Lakers championship was a real coup for Jeanie Buss

Jeannie Buss in El Segundo, California, in a 2014 file image. (Wally Skalij/Los Angeles Times/TNS)

ORLANDO, Fla. _ The first thing Jeanie Buss felt when Game 6 of the NBA Finals neared its close was overwhelmed. This title-clinching moment was one she'd been waiting for _ one she wasn't sure she'd ever have. She felt excited for the players who'd accomplished it and the fans who'd waited with her.

Then it occurred to her that she had a job to do.

"I'm not a good public speaker, so I was worried I was gonna have a horrible case of stage fright and not find the words," Buss said a day later. "Watching them celebrate together, that team is as close as any team I've ever seen."
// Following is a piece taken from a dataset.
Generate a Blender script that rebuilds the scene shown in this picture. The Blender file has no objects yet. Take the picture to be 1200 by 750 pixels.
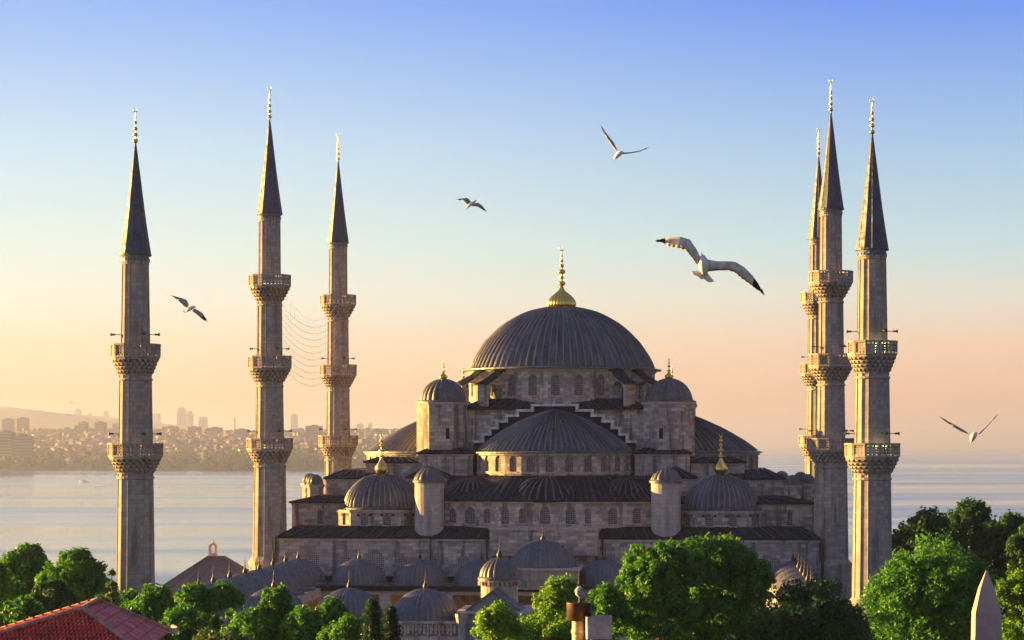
import bpy, math, random
import numpy as np
from mathutils import Vector, Matrix
PI = math.pi
R_ = math.radians
rnd = random.Random(7)
sc = bpy.context.scene
C = sc.collection

# ------------------------------------------------------------------ camera
EYE = 25.0          # camera height above the mosque floor
F = 2618.0          # focal length in pixels of the 1200 px wide photograph
HZ = 520.0          # horizon line
cam = bpy.data.objects.new('camera', bpy.data.cameras.new('camera'))
C.objects.link(cam); sc.camera = cam
cam.location = (0, 0, EYE); cam.rotation_euler = (PI/2, 0, 0)
cam.data.sensor_width = 36; cam.data.lens = F/1200*36
cam.data.shift_y = (HZ-375)/1200
cam.data.clip_start = 1; cam.data.clip_end = 90000

def P(px, py, Y):
    return Vector(((px-600)*Y/F, Y, EYE+(HZ-py)*Y/F))

# ------------------------------------------------------------------ light
SUN_EL, SUN_AZ = 7.5, 68.0      # azimuth counted from the view direction to the left
sdir = Vector((-math.sin(R_(SUN_AZ))*math.cos(R_(SUN_EL)), math.cos(R_(SUN_AZ))*math.cos(R_(SUN_EL)), math.sin(R_(SUN_EL))))
sl = bpy.data.lights.new('sun', 'SUN'); sl.energy = 5.0; sl.angle = R_(0.5); sl.color = (1.0, 0.58, 0.15)
so = bpy.data.objects.new('sun', sl); C.objects.link(so)
so.rotation_euler = sdir.to_track_quat('Z', 'Y').to_euler(); so.location = (-300, 200, 200)

def lin(c):
    return tuple(((v/255)/12.92 if v/255 <= .04045 else ((v/255+.055)/1.055)**2.4) for v in c) + (1.0,)

w = bpy.data.worlds.new("World"); sc.world = w; w.use_nodes = True
nt = w.node_tree; N = nt.nodes; L = nt.links
bg = N['Background']; bg.inputs[1].default_value = 0.05
sky = N.new('ShaderNodeTexSky'); sky.sky_type = 'NISHITA'; sky.sun_disc = False
sky.sun_elevation = R_(SUN_EL); sky.sun_rotation = R_(-SUN_AZ)
sky.air_density = 1.2; sky.dust_density = 2; sky.ozone_density = 3
tc = N.new('ShaderNodeTexCoord'); sep = N.new('ShaderNodeSeparateXYZ'); L.new(tc.outputs['Generated'], sep.inputs[0])
asn = N.new('ShaderNodeMath'); asn.operation = 'ARCSINE'; L.new(sep.outputs[2], asn.inputs[0])
rt = N.new('ShaderNodeMath'); rt.operation = 'MULTIPLY'; rt.inputs[1].default_value = 1/R_(90); L.new(asn.outputs[0], rt.inputs[0])
pw = N.new('ShaderNodeMath'); pw.operation = 'POWER'; pw.inputs[1].default_value = 0.5; pw.use_clamp = True
mx0 = N.new('ShaderNodeMath'); mx0.operation = 'MAXIMUM'; mx0.inputs[1].default_value = 0.0
L.new(rt.outputs[0], mx0.inputs[0]); L.new(mx0.outputs[0], pw.inputs[0])
def ramp(stops):
    r = N.new('ShaderNodeValToRGB'); cr = r.color_ramp; cr.interpolation = 'EASE' if 0 else 'LINEAR'
    for i, (deg, c) in enumerate(stops):
        p = math.sqrt(deg/90)
        e = cr.elements[i] if i < 2 else cr.elements.new(p)
        e.position = p; e.color = lin(c)
    L.new(pw.outputs[0], r.inputs[0]); return r
r_sun = ramp([(0, (255, 214, 170)), (90, (96, 114, 155)), (1.1, (255, 214, 162)), (2.5, (255, 235, 198)), (3.7, (250, 248, 228)), (5.0, (234, 249, 238)),
              (7.4, (204, 234, 250)), (11.2, (144, 185, 252)), (18, (128, 165, 232)), (38, (112, 138, 190))])
r_far = ramp([(0, (255, 200, 168)), (90, (90, 106, 145)), (1.1, (254, 199, 160)), (2.5, (254, 214, 184)), (3.7, (234, 231, 215)), (5.0, (200, 229, 232)),
              (7.2, (170, 207, 237)), (11.2, (100, 150, 245)), (18, (106, 144, 222)), (38, (102, 124, 172))])
dt = N.new('ShaderNodeVectorMath'); dt.operation = 'DOT_PRODUCT'; L.new(tc.outputs['Generated'], dt.inputs[0])
dt.inputs[1].default_value = (-math.sin(R_(SUN_AZ)), math.cos(R_(SUN_AZ)), 0)
mr = N.new('ShaderNodeMapRange'); mr.inputs[1].default_value = 0.16; mr.inputs[2].default_value = 0.60; L.new(dt.outputs['Value'], mr.inputs[0])
mr.interpolation_type = 'SMOOTHSTEP'
mx = N.new('ShaderNodeMix'); mx.data_type = 'RGBA'; L.new(mr.outputs[0], mx.inputs[0]); L.new(r_far.outputs[0], mx.inputs[6]); L.new(r_sun.outputs[0], mx.inputs[7])
r_back = ramp([(0, (134, 134, 140)), (90, (96, 112, 148)), (2.5, (152, 150, 156)), (5.0, (160, 164, 176)), (9, (146, 158, 192)), (16, (124, 146, 196)), (38, (104, 124, 168))])
mrb = N.new('ShaderNodeMapRange'); mrb.inputs[1].default_value = 0.10; mrb.inputs[2].default_value = -0.45; mrb.interpolation_type = 'SMOOTHSTEP'; L.new(dt.outputs['Value'], mrb.inputs[0])
mxb = N.new('ShaderNodeMix'); mxb.data_type = 'RGBA'; L.new(mrb.outputs[0], mxb.inputs[0]); L.new(mx.outputs[2], mxb.inputs[6]); L.new(r_back.outputs[0], mxb.inputs[7])
sca = N.new('ShaderNodeVectorMath'); sca.operation = 'SCALE'; sca.inputs[3].default_value = 3.95; L.new(mxb.outputs[2], sca.inputs[0])
mx2 = N.new('ShaderNodeMix'); mx2.data_type = 'RGBA'; mx2.inputs[0].default_value = 0.03; L.new(sca.outputs[0], mx2.inputs[6]); L.new(sky.outputs[0], mx2.inputs[7])
L.new(mx2.outputs[2], bg.inputs[0])
sc.view_settings.view_transform = 'Standard'; sc.view_settings.look = 'None'
sc.view_settings.exposure = 2.35; sc.view_settings.gamma = 1.0
sc.cycles.max_bounces = 5; sc.cycles.diffuse_bounces = 3; sc.cycles.glossy_bounces = 3
sc.cycles.transmission_bounces = 2; sc.cycles.volume_bounces = 0
sc.cycles.caustics_reflective = False; sc.cycles.use_denoising = True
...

She'd prepared a few thoughts just in case, and as she made her way onto the court, the words came back to her. Then LeBron James found her with some words of his own as he embraced her tightly.

He told her he did what he came to do. This is what we wanted to accomplish, and we did it, she recalled him saying, paraphrasing his thoughts. She smiled and nodded as he spoke, closing her eyes for some of it.

"I think the hug for that long a time was to really let it soak in," Buss said. "He's won several championships now, and he knows that those moments are to be cherished and to be recognized."

It's something she knows as well.

On Sunday evening, Buss became the first female controlling owner to win an NBA championship.

"Hopefully not the last," she said.

It closed a chapter in the franchise's history that involved hard choices and stumbles, a chapter during which the team her father had turned into the NBA's glamour franchise became a punchline. Her ability to lead was questioned, her friendships were scrutinized, and she tightened her circle to a smaller group of people she felt she could trust.

She found guidance in James. "Going through what I've gone through, the mud-slinging and the arrows and people, (James) even said it in his speech _ the franchise wants respect, the front office wants respect, coach Vogel, he wants his damn respect," Buss said. "When I was under fire and kind of unsure of what was coming at me next, I think of his strength in that. He doesn't let that dictate how he responds to something. He stays true to himself.

"I've learned that that is something, that's what everybody should strive to be. Stay true to their convictions and not listen to their detractors."